Tüm bu mantıklar aşağıda sıraladığımız çelişki ve çarpıtmaları içermektedir:

  • 18 yaşından büyük her insan yaşantısında ve kararlarında özgürdür. Bir kimsenin ailesi tarafından geri alınmasını engellemek için evlendirilmesine gerek yoktur. Kişi 18 yaşından büyük olduğu takdirde, istediği kimselerin yanında kalabilir. Bir yerde zorla tutulmadığını beyan etmesi orada kalması için yeterlidir.
  • Bir ailenin mirasından faydalanmak için insanları evlendirip muhtemelen 30-40 yıllık bir bekleme sürecine girilmesi de mantıklı bir hareket değildir. Ayrıca kimin ne zaman öleceği de belli değildir. Evlendirilen insanlar pek tabii ki anne ve babalarından önce ölebilirler.
  • İnsanın, bugün çok zengin diye yarın büyük bir mirası ardında bırakacağı kesin değildir. İnsanlar hayatın akışında ellerindeki tüm imkanları bir anda kaybedebilirler ve varislerine büyük miktarlarda borç yükü de bırakabilirler.

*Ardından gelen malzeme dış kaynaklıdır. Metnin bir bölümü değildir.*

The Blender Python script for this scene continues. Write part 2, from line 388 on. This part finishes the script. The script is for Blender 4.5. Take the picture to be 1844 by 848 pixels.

·         Bir evladın, ailesinin mirasından pay almasında evli veya bekar olmasının bir etkisi yoktur. Mirası kaybetmemek için sahte evlilikler yaptırıldığı iddiası mantıksızdır.

 

·         Sayın Adnan Oktar’ın arkadaşları arasında zengin ailelere sahip olanların çoğu, onunla birlikte oldukları dönem boyunca hiç kimseyle evlenmemiştir. Örneğin 30 yıl boyunca Sayın Adnan Oktar ve arkadaşlarıyla kalmış olmasına rağmen kimseyle evlenmeyen müşteki Serpil Ekşioğlu bu gerçeğin bir delildir. Serpil Ekşioğlu ve onun durumundaki birçok zengin ama bekar kişi, müştekiler tarafından ortaya atılan, iddia makamı ve yerel mahkeme tarafından itibar edilen hayali örgütsel evlilik mantığını açıkça çürütmektedir.

  • Sayın Adnan Oktar’ın, ailesi tarafından hakkında şikayet yapılabilecek arkadaşlarını evlendirdiği iddiası da mantıksız ve gerçekdışıdır. Nitekim Sayın Adnan Oktar’ın arkadaşı olup da ailesi bu arkadaşlığa karşı olanların çoğu geçmişte hiç evlenmemiştir. Hüma Babuna, Eda Babuna, Sinem Tezyapar bu kişilerden sadece birkaçıdır. Ayrıca haklarında, Sayın Adnan Oktar’ın yanında zorla tutulduğu yönünde iddialarda bulunulan Mehtap Şahin, Tuba Bozkurt gibi kişiler de hiçbir arkadaşıyla evlenmemişlerdir. Tüm bunlar dosyadaki değerlendirmelerde yanılgıya düşüldüğünün açık delilleridir.

·         Tüm bunlara ilaveten belirtmemiz gerekir ki, Sayın Adnan Oktar’ın evli arkadaşlarının birbirleriyle hiç görüşmedikleri iddiası husumetli müştekilerin yalanlarından ibarettir. Evli olanlar işlerinden arta kalan zamanlarda, seyahatte olmadıkları dönemlerde ellerinden geldiğince bir araya gelmişlerdir.

Sonuç olarak, Sayın Adnan Oktar ve arkadaşları Allah rızasını kazanmak amacıyla yaşadığını ileri süren insanlardır. Evlilik anlayışlarını da Allah’ın rızasının en çoğunu kazanmak üzerine kurduklarını belirtmektedirler. Aralarında yaptıkları mevcut evlilikler geleneksel evlilik modellerinden farklılıklar içerse de suç örgütü ideolojisiyle değil İslam’ı yorumlama ve yaşama biçimleriyle şekillenmektedir. Bu gerçeklere ve dosyada yargılananların samimi beyanlarına rağmen husumetli müştekilerin asılsız iddialarına inanılması hukukla, vicdanla ve akılla bağdaşmamaktadır.